* **Work instructions**
Transcribe the material in full, exactly as written.

* **Records for the exercise**
------------------------------------------------------------

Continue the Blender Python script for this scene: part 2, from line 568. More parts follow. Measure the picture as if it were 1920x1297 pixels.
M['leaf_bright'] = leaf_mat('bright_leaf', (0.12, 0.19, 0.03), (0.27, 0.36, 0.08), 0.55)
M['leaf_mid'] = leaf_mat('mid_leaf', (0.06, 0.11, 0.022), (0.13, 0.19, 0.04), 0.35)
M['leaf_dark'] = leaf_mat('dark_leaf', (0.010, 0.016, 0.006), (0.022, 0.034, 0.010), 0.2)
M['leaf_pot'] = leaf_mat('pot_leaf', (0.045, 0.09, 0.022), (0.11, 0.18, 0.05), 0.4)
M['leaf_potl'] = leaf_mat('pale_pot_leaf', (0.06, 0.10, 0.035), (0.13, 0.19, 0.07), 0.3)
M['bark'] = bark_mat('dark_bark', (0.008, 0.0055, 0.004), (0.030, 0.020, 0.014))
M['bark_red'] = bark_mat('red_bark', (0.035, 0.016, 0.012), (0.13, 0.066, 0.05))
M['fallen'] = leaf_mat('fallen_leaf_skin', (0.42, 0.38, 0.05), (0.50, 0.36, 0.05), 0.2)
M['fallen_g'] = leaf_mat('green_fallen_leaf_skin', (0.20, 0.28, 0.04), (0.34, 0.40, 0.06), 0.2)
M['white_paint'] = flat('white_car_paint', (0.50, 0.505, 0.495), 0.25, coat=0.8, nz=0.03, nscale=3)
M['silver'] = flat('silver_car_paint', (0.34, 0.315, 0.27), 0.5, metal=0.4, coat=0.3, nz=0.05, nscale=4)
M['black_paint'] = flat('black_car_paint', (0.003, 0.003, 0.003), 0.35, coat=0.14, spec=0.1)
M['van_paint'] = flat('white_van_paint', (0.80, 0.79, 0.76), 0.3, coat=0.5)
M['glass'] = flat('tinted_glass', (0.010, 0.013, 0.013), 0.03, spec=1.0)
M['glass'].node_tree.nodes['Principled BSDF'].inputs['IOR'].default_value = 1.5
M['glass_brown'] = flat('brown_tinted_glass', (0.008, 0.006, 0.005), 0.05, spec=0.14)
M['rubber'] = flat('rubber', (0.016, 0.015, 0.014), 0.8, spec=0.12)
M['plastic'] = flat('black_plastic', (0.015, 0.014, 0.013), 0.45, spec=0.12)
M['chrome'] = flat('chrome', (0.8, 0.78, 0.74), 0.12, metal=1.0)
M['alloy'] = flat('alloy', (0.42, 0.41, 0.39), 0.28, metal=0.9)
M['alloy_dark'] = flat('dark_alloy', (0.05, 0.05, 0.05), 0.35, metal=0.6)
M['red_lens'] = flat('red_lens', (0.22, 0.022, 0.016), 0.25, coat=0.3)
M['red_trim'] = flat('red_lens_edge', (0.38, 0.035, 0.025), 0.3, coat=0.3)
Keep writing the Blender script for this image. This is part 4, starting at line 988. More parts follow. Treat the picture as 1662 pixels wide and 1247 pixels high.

------------------------------------------------------------

* **Answer to this problem**
Continue the Blender Python script for this scene: part 2, from line 568. More parts follow. Measure the picture as if it were 1920x1297 pixels.
M['leaf_bright'] = leaf_mat('bright_leaf', (0.12, 0.19, 0.03), (0.27, 0.36, 0.08), 0.55)
M['leaf_mid'] = leaf_mat('mid_leaf', (0.06, 0.11, 0.022), (0.13, 0.19, 0.04), 0.35)
M['leaf_dark'] = leaf_mat('dark_leaf', (0.010, 0.016, 0.006), (0.022, 0.034, 0.010), 0.2)
M['leaf_pot'] = leaf_mat('pot_leaf', (0.045, 0.09, 0.022), (0.11, 0.18, 0.05), 0.4)
M['leaf_potl'] = leaf_mat('pale_pot_leaf', (0.06, 0.10, 0.035), (0.13, 0.19, 0.07), 0.3)
M['bark'] = bark_mat('dark_bark', (0.008, 0.0055, 0.004), (0.030, 0.020, 0.014))
M['bark_red'] = bark_mat('red_bark', (0.035, 0.016, 0.012), (0.13, 0.066, 0.05))
M['fallen'] = leaf_mat('fallen_leaf_skin', (0.42, 0.38, 0.05), (0.50, 0.36, 0.05), 0.2)
M['fallen_g'] = leaf_mat('green_fallen_leaf_skin', (0.20, 0.28, 0.04), (0.34, 0.40, 0.06), 0.2)
M['white_paint'] = flat('white_car_paint', (0.50, 0.505, 0.495), 0.25, coat=0.8, nz=0.03, nscale=3)
M['silver'] = flat('silver_car_paint', (0.34, 0.315, 0.27), 0.5, metal=0.4, coat=0.3, nz=0.05, nscale=4)
M['black_paint'] = flat('black_car_paint', (0.003, 0.003, 0.003), 0.35, coat=0.14, spec=0.1)
M['van_paint'] = flat('white_van_paint', (0.80, 0.79, 0.76), 0.3, coat=0.5)
M['glass'] = flat('tinted_glass', (0.010, 0.013, 0.013), 0.03, spec=1.0)
M['glass'].node_tree.nodes['Principled BSDF'].inputs['IOR'].default_value = 1.5
M['glass_brown'] = flat('brown_tinted_glass', (0.008, 0.006, 0.005), 0.05, spec=0.14)
M['rubber'] = flat('rubber', (0.016, 0.015, 0.014), 0.8, spec=0.12)
M['plastic'] = flat('black_plastic', (0.015, 0.014, 0.013), 0.45, spec=0.12)
M['chrome'] = flat('chrome', (0.8, 0.78, 0.74), 0.12, metal=1.0)
M['alloy'] = flat('alloy', (0.42, 0.41, 0.39), 0.28, metal=0.9)
M['alloy_dark'] = flat('dark_alloy', (0.05, 0.05, 0.05), 0.35, metal=0.6)
M['red_lens'] = flat('red_lens', (0.22, 0.022, 0.016), 0.25, coat=0.3)
M['red_trim'] = flat('red_lens_edge', (0.38, 0.035, 0.025), 0.3, coat=0.3)
Keep writing the Blender script for this image. This is part 4, starting at line 988. More parts follow. Treat the picture as 1662 pixels wide and 1247 pixels high.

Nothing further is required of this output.